#### Stated goal
Quote the whole listing verbatim.

**** Source material

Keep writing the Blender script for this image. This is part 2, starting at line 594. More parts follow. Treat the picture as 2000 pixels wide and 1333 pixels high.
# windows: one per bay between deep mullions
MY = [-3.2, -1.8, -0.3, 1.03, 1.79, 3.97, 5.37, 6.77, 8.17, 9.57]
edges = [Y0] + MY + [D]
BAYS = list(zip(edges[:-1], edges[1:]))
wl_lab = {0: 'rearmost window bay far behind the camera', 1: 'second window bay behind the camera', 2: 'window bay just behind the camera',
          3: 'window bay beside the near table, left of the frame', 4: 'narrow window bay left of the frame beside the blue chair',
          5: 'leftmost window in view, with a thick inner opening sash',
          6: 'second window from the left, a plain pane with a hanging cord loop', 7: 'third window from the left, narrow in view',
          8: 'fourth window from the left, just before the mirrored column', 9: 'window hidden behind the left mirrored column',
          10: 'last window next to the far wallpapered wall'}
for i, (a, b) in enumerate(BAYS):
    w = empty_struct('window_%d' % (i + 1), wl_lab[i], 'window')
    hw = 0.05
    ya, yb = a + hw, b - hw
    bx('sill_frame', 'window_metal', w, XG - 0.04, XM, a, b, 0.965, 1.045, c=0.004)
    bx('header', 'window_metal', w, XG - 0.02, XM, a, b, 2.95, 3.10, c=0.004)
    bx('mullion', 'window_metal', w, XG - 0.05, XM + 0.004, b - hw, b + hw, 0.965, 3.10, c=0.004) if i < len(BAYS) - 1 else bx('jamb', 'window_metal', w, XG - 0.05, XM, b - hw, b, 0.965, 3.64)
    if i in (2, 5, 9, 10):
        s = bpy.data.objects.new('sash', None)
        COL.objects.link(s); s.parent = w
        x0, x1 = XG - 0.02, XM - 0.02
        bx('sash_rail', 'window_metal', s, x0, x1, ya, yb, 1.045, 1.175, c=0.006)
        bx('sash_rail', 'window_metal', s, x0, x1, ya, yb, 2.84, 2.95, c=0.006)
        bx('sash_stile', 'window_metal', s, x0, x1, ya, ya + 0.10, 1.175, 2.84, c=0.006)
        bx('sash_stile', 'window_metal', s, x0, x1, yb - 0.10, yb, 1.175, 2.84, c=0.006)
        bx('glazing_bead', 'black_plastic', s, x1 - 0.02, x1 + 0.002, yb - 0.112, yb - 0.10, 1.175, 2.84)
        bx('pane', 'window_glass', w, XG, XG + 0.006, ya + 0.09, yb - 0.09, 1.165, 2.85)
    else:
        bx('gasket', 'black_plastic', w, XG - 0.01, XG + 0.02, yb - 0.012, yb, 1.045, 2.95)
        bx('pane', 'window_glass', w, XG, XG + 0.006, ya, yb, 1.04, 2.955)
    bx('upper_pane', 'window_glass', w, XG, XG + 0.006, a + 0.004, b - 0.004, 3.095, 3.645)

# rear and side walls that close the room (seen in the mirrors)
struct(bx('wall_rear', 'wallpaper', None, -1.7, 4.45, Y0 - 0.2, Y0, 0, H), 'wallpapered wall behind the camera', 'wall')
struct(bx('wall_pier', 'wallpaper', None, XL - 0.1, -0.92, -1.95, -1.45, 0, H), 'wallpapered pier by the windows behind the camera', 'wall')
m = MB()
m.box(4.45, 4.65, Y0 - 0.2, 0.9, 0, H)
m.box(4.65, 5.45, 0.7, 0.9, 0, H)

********

#### Response below
Keep writing the Blender script for this image. This is part 2, starting at line 594. More parts follow. Treat the picture as 2000 pixels wide and 1333 pixels high.
# windows: one per bay between deep mullions
MY = [-3.2, -1.8, -0.3, 1.03, 1.79, 3.97, 5.37, 6.77, 8.17, 9.57]
edges = [Y0] + MY + [D]
BAYS = list(zip(edges[:-1], edges[1:]))
wl_lab = {0: 'rearmost window bay far behind the camera', 1: 'second window bay behind the camera', 2: 'window bay just behind the camera',
          3: 'window bay beside the near table, left of the frame', 4: 'narrow window bay left of the frame beside the blue chair',
          5: 'leftmost window in view, with a thick inner opening sash',
          6: 'second window from the left, a plain pane with a hanging cord loop', 7: 'third window from the left, narrow in view',
          8: 'fourth window from the left, just before the mirrored column', 9: 'window hidden behind the left mirrored column',
          10: 'last window next to the far wallpapered wall'}
for i, (a, b) in enumerate(BAYS):
    w = empty_struct('window_%d' % (i + 1), wl_lab[i], 'window')
    hw = 0.05
    ya, yb = a + hw, b - hw
    bx('sill_frame', 'window_metal', w, XG - 0.04, XM, a, b, 0.965, 1.045, c=0.004)
    bx('header', 'window_metal', w, XG - 0.02, XM, a, b, 2.95, 3.10, c=0.004)
    bx('mullion', 'window_metal', w, XG - 0.05, XM + 0.004, b - hw, b + hw, 0.965, 3.10, c=0.004) if i < len(BAYS) - 1 else bx('jamb', 'window_metal', w, XG - 0.05, XM, b - hw, b, 0.965, 3.64)
    if i in (2, 5, 9, 10):
        s = bpy.data.objects.new('sash', None)
        COL.objects.link(s); s.parent = w
        x0, x1 = XG - 0.02, XM - 0.02
        bx('sash_rail', 'window_metal', s, x0, x1, ya, yb, 1.045, 1.175, c=0.006)
        bx('sash_rail', 'window_metal', s, x0, x1, ya, yb, 2.84, 2.95, c=0.006)
        bx('sash_stile', 'window_metal', s, x0, x1, ya, ya + 0.10, 1.175, 2.84, c=0.006)
        bx('sash_stile', 'window_metal', s, x0, x1, yb - 0.10, yb, 1.175, 2.84, c=0.006)
        bx('glazing_bead', 'black_plastic', s, x1 - 0.02, x1 + 0.002, yb - 0.112, yb - 0.10, 1.175, 2.84)
        bx('pane', 'window_glass', w, XG, XG + 0.006, ya + 0.09, yb - 0.09, 1.165, 2.85)
    else:
        bx('gasket', 'black_plastic', w, XG - 0.01, XG + 0.02, yb - 0.012, yb, 1.045, 2.95)
        bx('pane', 'window_glass', w, XG, XG + 0.006, ya, yb, 1.04, 2.955)
    bx('upper_pane', 'window_glass', w, XG, XG + 0.006, a + 0.004, b - 0.004, 3.095, 3.645)

# rear and side walls that close the room (seen in the mirrors)
struct(bx('wall_rear', 'wallpaper', None, -1.7, 4.45, Y0 - 0.2, Y0, 0, H), 'wallpapered wall behind the camera', 'wall')
struct(bx('wall_pier', 'wallpaper', None, XL - 0.1, -0.92, -1.95, -1.45, 0, H), 'wallpapered pier by the windows behind the camera', 'wall')
m = MB()
m.box(4.45, 4.65, Y0 - 0.2, 0.9, 0, H)
m.box(4.65, 5.45, 0.7, 0.9, 0, H)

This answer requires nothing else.